How to simplify the Boolean function $A'B'C + A'BC' + ABC + AB'C'$?

Question

So the question I have asks to implement the circuit with $XOR$ gates.

So I am 3/4 through the problem when I am having problems simplifying the Boolean expressions below:

$$A'B'C + A'BC' + ABC + AB'C'$$

According to the professor this can be simplified to $A \,\,XOR \,\,B\,\, XOR \,\,C$.

The next one: $$A'B'C'D + A'B'CD' + A'BC'D' + A'BCD + ABC'D + ABCD' + AB'C'D' + AB'CD $$

Can be simplified to: $A\,\,XOR \,\,B \,\,XOR\,\,C \,\,XOR\,\,D $. Again I have no idea how to simplify it to that.

I have not the slightest clue how to even get to that. I have tried many MANY methods I must be looking at this the wrong way.
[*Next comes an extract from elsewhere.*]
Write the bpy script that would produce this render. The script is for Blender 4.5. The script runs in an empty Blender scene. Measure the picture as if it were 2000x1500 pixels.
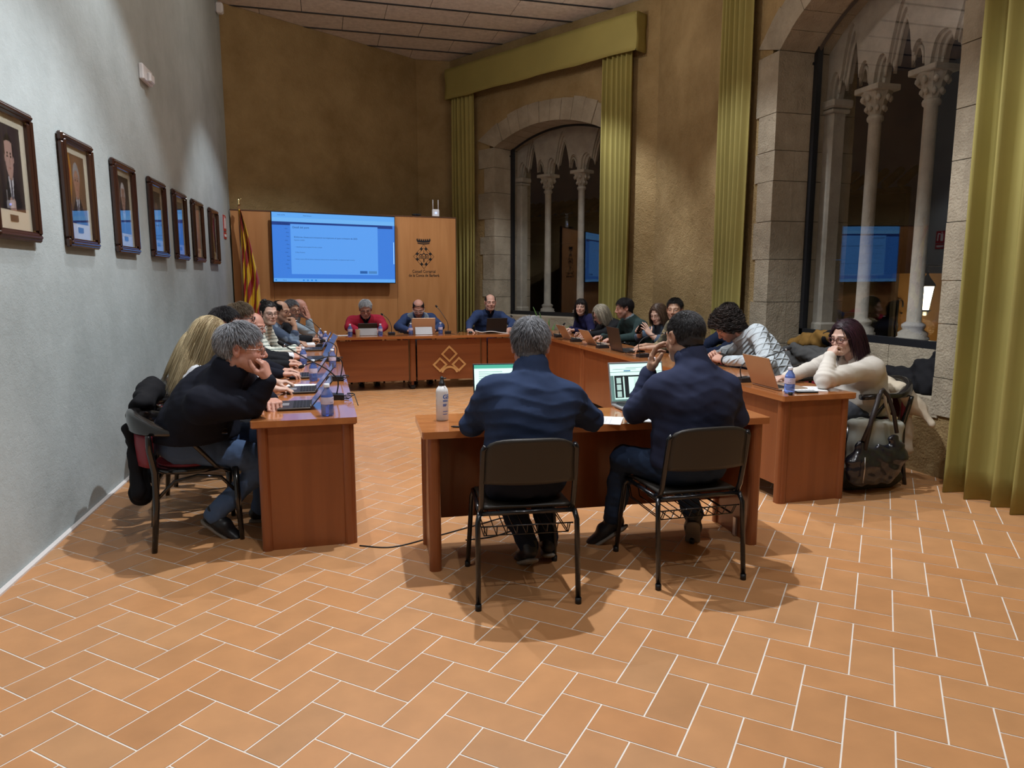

Can anyone help?

Answer 1

$$A′B′C+A′BC′+ABC+AB′C′$$ $$=A^{'}(B^{'}C + BC^{'}) + A(BC + B^{'}C^{'})$$

Now

$X \oplus Y = XY^{'} + X^{'}Y$

$(X \oplus Y)^{'}= XY + X^{'}Y^{'}$

Thus

$$=A^{'}(B \oplus C) + A(B \oplus C)^{'}$$ $$=A \oplus B \oplus C$$

Note that $(\oplus)^{'}$ is the logical expression XNOR

Answer 2

This is very easy! If exclusive or is $A\oplus B=\bar AB+A\bar B,~$ then coincidence is $A\odot B$

$=AB+\bar A\bar B.~$ At the same time, the two operations are obviously opposite to one

another; i.e., if A is the same as B, then they coincide, and their XOR yields false;

and vice-versa. In other words, $A\odot B=\overline{A\oplus B}.~$ Now, factoring as you already

have, $~\bar A\Big(B\oplus C\Big)+A\Big(B\odot C\Big)=\bar A\Big(B\oplus C\Big)+A\cdot\overline{B\oplus C}=A\oplus\Big(B\oplus C\Big)=$

$=A\oplus B\oplus C$.

Answer 3

Let's denote $\bf{XOR}$ by $\oplus$ as usual. It is in fact addition $\pmod 2$.

You can ask the question: what is the Disjunctive Normal Form of the Boolean function $(A,B,C)\mapsto A \oplus B \oplus C$. We can look at the table of values of the function

$$ \begin{array}{c|c|c|c} A & B & C & A\oplus B\oplus C \\ \hline 0 & 0 & 0 & 0 \\\hline 0 & 0 & 1 & 1 \\\hline 0 & 1 & 0 & 1 \\\hline 0 & 1 & 1 & 0 \\\hline 1 & 0 & 0 & 1 \\\hline 1 & 0 & 1 & 0 \\\hline 1 & 1 & 0 & 0 \\\hline 1 & 1 & 1 & 1 \\\hline \end{array} $$

Now we can build the Disjunctive Normal Form of the function $A\oplus B \oplus C$. Focus on the values $(A,B,C)$ where the functions takes value $1$. For each such value, say $(0,1,0)$, consider the conjunction $A'B C'$. Now take the disjunction ($+$) of all of these conjunctions. You get your formula.

In general, $A_1 \oplus A_2 \oplus \cdots A_n$ takes value $1$ if and only if an odd number of $A_i$ take value $1$. Therefore its disjunctive normal form is

$$\sum_{\epsilon \in \{ \ , '\}^n} \prod_{i=1}^n A_i^{\epsilon_i} $$ where the sum is over all those $\epsilon$ with an odd number of $\epsilon_i = \ $ ( the empty symbol) ( that is, for an odd number of $A_i$ we considered the variable $A_i$ and not its complement $A_i'$).